To the left, although I keep him to myself, is James Samson, a medieval priest in full rig, a brass fashion-plate for those who like to dress up, and who died in 1349. The Stour writhes and glitters through these old inhabitants. Its muddy fields are drying out. Its seeds are taking. Its temperature is rising. Its air is delicious.

Back at the ranch, we step into floods of snowdrops. The white cat mutters at blackbirds through the window. I find something to say for Sunday. A writer must always have something to say, else all is lost. I water the pot-plants, and promise them freedom once the May frosts have gone. Not long now. Ash logs are piled to comforting heights in the brick corner. I rake off its winter carpet of moss from the cat-slide roof whose tiles at this point are only five feet from the ground - not that the white cat has ever slid down it, being decorous and contemplative by nature, and not scatty. Also bone idle. Although this is a slur, for who knows what a cat is thinking? Who knows what is sleep, and what is contemplation?

All that is certain at this moment is that the spring has come and that the crops know it. And that the Ash Wednesday collect must be said after each Lenten collect.

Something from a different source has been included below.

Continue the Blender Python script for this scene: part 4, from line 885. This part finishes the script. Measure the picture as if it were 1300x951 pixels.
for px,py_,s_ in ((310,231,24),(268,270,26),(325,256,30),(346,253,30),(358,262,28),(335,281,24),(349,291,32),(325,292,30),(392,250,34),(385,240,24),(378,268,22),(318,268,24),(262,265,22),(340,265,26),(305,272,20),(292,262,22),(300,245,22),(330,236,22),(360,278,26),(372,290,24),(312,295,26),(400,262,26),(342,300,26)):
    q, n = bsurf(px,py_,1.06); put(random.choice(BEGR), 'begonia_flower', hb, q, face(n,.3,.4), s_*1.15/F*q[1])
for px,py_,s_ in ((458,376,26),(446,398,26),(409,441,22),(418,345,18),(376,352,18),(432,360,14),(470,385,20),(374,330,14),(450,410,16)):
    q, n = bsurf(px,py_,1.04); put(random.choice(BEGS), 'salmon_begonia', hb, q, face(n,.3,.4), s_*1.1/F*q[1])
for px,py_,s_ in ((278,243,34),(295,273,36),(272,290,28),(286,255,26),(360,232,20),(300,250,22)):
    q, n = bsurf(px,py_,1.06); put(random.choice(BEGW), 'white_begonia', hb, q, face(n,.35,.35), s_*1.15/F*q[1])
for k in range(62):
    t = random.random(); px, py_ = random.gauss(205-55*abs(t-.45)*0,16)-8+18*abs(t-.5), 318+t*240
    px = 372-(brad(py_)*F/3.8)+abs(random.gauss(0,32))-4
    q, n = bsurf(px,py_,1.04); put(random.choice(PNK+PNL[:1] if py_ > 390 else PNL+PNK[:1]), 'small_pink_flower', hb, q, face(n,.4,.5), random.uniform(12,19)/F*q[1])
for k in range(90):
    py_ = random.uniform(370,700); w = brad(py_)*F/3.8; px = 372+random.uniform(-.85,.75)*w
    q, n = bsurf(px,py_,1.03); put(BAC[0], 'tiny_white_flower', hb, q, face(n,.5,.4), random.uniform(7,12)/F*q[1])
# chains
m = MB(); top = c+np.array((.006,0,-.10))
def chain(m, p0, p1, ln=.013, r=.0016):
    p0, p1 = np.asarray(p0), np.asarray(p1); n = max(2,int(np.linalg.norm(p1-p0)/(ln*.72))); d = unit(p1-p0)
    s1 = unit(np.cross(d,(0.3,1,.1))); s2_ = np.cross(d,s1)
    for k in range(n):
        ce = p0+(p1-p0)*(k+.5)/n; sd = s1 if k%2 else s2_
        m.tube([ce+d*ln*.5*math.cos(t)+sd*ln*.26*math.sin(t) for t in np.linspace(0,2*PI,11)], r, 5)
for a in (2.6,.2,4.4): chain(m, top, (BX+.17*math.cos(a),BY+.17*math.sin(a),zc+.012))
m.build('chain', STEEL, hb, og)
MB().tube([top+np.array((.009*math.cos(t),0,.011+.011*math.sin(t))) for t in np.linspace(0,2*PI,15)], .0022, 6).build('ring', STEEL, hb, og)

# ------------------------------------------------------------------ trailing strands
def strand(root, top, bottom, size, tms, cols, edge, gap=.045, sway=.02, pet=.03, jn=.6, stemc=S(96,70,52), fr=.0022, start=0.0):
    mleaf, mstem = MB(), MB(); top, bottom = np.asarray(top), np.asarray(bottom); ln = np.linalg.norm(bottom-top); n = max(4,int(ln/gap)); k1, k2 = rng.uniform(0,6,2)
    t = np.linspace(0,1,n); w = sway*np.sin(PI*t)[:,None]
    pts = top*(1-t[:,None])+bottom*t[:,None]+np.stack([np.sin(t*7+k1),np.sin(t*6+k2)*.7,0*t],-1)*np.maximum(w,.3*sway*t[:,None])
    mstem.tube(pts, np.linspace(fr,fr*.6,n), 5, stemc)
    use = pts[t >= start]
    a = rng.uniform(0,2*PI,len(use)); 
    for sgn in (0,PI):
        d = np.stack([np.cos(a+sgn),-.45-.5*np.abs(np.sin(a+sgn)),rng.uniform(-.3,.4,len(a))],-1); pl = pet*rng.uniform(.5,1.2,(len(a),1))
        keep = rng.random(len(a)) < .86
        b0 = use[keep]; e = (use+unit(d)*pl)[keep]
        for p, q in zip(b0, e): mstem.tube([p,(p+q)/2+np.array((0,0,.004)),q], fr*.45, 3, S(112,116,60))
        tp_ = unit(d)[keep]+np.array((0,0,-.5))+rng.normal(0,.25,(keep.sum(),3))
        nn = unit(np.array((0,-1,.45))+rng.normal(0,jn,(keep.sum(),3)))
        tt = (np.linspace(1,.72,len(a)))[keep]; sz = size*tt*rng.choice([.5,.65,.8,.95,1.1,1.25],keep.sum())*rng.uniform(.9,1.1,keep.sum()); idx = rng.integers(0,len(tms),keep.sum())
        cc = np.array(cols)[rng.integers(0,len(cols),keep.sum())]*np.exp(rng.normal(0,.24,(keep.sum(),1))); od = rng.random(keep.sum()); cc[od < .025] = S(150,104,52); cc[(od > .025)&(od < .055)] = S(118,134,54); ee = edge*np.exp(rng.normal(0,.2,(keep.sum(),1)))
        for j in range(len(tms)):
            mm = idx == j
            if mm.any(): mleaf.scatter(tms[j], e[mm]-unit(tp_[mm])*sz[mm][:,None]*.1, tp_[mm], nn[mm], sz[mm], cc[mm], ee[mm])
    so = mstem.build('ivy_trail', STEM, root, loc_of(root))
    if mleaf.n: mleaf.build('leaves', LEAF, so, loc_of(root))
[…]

A book of harsh black-and-white photographs arrives from Germany. The peasant flesh is ploughed with weather and toil; the farm buildings are tottering, but will never fall. The photographer Wolf-Dietmar Unterwegers has an eye for wear and tear. For snowy hair and bitter weather. For the decay of buildings and bodies. For the beauty of what is vanishing. There were Suffolk farms and Suffolk workers who looked like this when I was a boy. Tousled old men, enduring old women, tottering barns, bleached iron, still "useful" bits and pieces. And the cold! When was I last cold, like the people in this shivery book? And their clothes so thin. And their hands so prayerful. I shall make it my Lenten study.

But then there is the Benedicite to be sung. And that is another story. "You will find it at the back of the green prayer-book," I tell the congregation. And the Franciscan repetitions fill the ancient church. The choir keeps its coats on and doesn't robe. The Pope flies away in a helicopter. The past is fast asleep; the birds are wide awake.